La novelista Almudena Grandes -que mañana estará en Oviedo para no sé qué- escribió el otro día en referencia a sor Maravillas: «¿Imaginan el goce que sentiría al caer en manos de una patrulla de milicianos jóvenes, armados y -¡mmm!- sudorosos?».

Qué vergüenza, qué asco superlativo. Así celebran algunas el «Día internacional para eliminar la violencia contra la mujer». Encima en la más absoluta impunidad porque sus editores no la han puesto inmediatamente de patitas en la calle ni el Ministerio de Igualdad ha saltado como una pantera para, acto seguido, excitar el celo del fiscal general del Estado ni las asociaciones feministas han dicho ni pío ni nada de nada de nada.

De casta le viene al galgo. En otra ocasión ya dijo que fusilaría a dos o tres voces -de la radio, obviamente- que cada mañana la sacan de quicio.

Dos días antes Cristina Almeida, otra que tal, propuso quemar los libros de César Vidal, como haría cualquier matarife de las SS. Ítem más, Luis García Montero, marido de Almudena Grandes, ha sido condenado a pagar una cuantiosa multa por haber injuriado a un compañero suyo, profesor de la Universidad de Granada, al que llamó «hijo de puta, mequetrefe, sinvergüenza, cabrón y perturbado».

Para qué seguir, en la mente de todos están las iniciativas de ciertos salvajes a sueldo que querían pegar un tiro en el corazón o ponerle una bomba -todo textual y por escrito, oiga- a uno de los periodistas liberales más destacados de España. Así se las gastan los progres profesionales.

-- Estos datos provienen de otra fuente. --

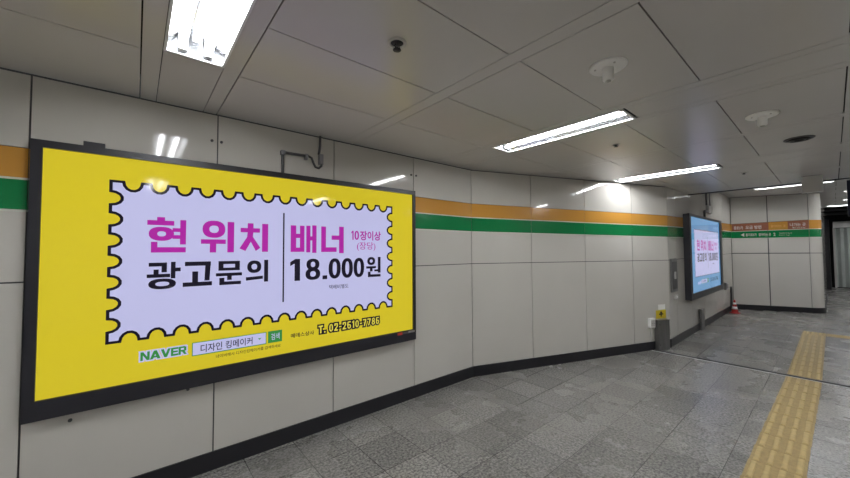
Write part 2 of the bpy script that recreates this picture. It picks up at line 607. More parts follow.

El caso es mantener un círculo de terror o, como dicen utilizando exactamente términos nazis, un cordón sanitario en torno a los poquísimos que se atreven a decir algo que no sea alabanzas al régimen. Todo vale contra las escasísimas voces críticas que aún hay en España. Ahí están los encargados de la represión, los chicos/as de la porra, los matones con patente de corso. Qué nadie se atreva a decir nada ni siquiera cuando, como ahora, están a punto de regalarle una de nuestras cuatro multinacionales a la mafia rusa.